§ GIVEN MATERIAL
------

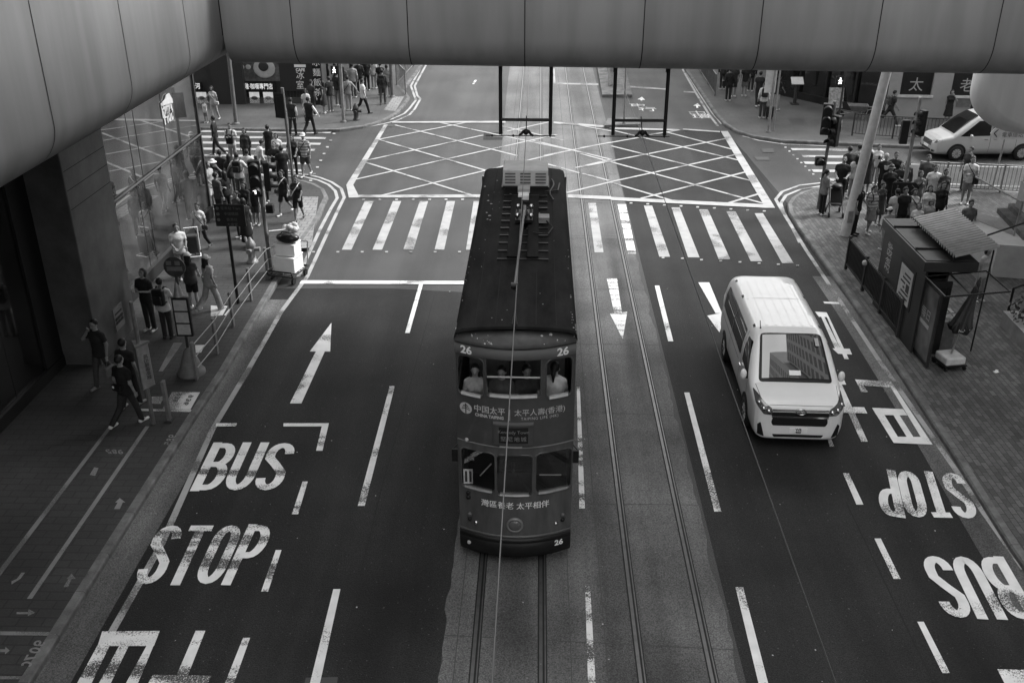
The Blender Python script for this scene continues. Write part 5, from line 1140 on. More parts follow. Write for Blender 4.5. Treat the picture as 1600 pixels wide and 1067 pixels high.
# goods trolley stacked with white boxes, standing in the gutter by the rail
x, y = G(452, 436); o = thing("goods_trolley", "wire-decked hand trolley parked in the gutter under white boxes", "trolley", (x, y, 0), rad(-14))
b = MB(); b.path([(-.4, -.5, .28), (.4, -.5, .28), (.4, .55, .28), (-.4, .55, .28)], .022, 8, True); b.path([(-.4, -.5, .28), (-.4, -.58, .46), (.4, -.58, .46), (.4, -.5, .28)], .02, 8)
for i in range(6): b.tube((-.4, -.38 + i * .17, .28), (.4, -.38 + i * .17, .28), .012)
b.build("deck_frame", M_black, o); b = MB(); b.path([(-.36, .55, .28), (-.36, .7, 1.0), (.36, .7, 1.0), (.36, .55, .28)], .02, 8); b.build("push_handle", M_galv, o)
for sx in (-1, 1):
    for sy in (-.36, .42): b = MB(); b.tube((sx * .34 - .03, sy, .1), (sx * .34 + .03, sy, .1), .1, n=16); b.build("wheel", M_rubber, o)
def boxy(name, label, cat, c, d, rz, m, lid=True):
    t_ = thing(name, label, cat, c, rz, "goods on the hand trolley"); b = MB(); b.box((0, 0, d[2] / 2), d); b.build("box_body", m, t_, bevel=.02)
    if lid: b = MB(); b.box((0, 0, d[2] + .025), (d[0] + .03, d[1] + .03, .05)); b.build("lid", m, t_, bevel=.015)
boxy("foam_box", "large white foam box lowest on the hand trolley", "box", (x + .02, y + .04, .30), (.68, .6, .44), rad(-14), M_wht); boxy("foam_box", "white foam box on top of the lowest one on the trolley", "box", (x + .04, y + .08, .80), (.62, .52, .32), rad(-10), M_wht)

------

§ OBJECTIVE
In your copy, leave out the pictures and reproduce the material above exactly.

§ FULL SOLUTION
The Blender Python script for this scene continues. Write part 5, from line 1140 on. More parts follow. Write for Blender 4.5. Treat the picture as 1600 pixels wide and 1067 pixels high.
# goods trolley stacked with white boxes, standing in the gutter by the rail
x, y = G(452, 436); o = thing("goods_trolley", "wire-decked hand trolley parked in the gutter under white boxes", "trolley", (x, y, 0), rad(-14))
b = MB(); b.path([(-.4, -.5, .28), (.4, -.5, .28), (.4, .55, .28), (-.4, .55, .28)], .022, 8, True); b.path([(-.4, -.5, .28), (-.4, -.58, .46), (.4, -.58, .46), (.4, -.5, .28)], .02, 8)
for i in range(6): b.tube((-.4, -.38 + i * .17, .28), (.4, -.38 + i * .17, .28), .012)
b.build("deck_frame", M_black, o); b = MB(); b.path([(-.36, .55, .28), (-.36, .7, 1.0), (.36, .7, 1.0), (.36, .55, .28)], .02, 8); b.build("push_handle", M_galv, o)
for sx in (-1, 1):
    for sy in (-.36, .42): b = MB(); b.tube((sx * .34 - .03, sy, .1), (sx * .34 + .03, sy, .1), .1, n=16); b.build("wheel", M_rubber, o)
def boxy(name, label, cat, c, d, rz, m, lid=True):
    t_ = thing(name, label, cat, c, rz, "goods on the hand trolley"); b = MB(); b.box((0, 0, d[2] / 2), d); b.build("box_body", m, t_, bevel=.02)
    if lid: b = MB(); b.box((0, 0, d[2] + .025), (d[0] + .03, d[1] + .03, .05)); b.build("lid", m, t_, bevel=.015)
boxy("foam_box", "large white foam box lowest on the hand trolley", "box", (x + .02, y + .04, .30), (.68, .6, .44), rad(-14), M_wht); boxy("foam_box", "white foam box on top of the lowest one on the trolley", "box", (x + .04, y + .08, .80), (.62, .52, .32), rad(-10), M_wht)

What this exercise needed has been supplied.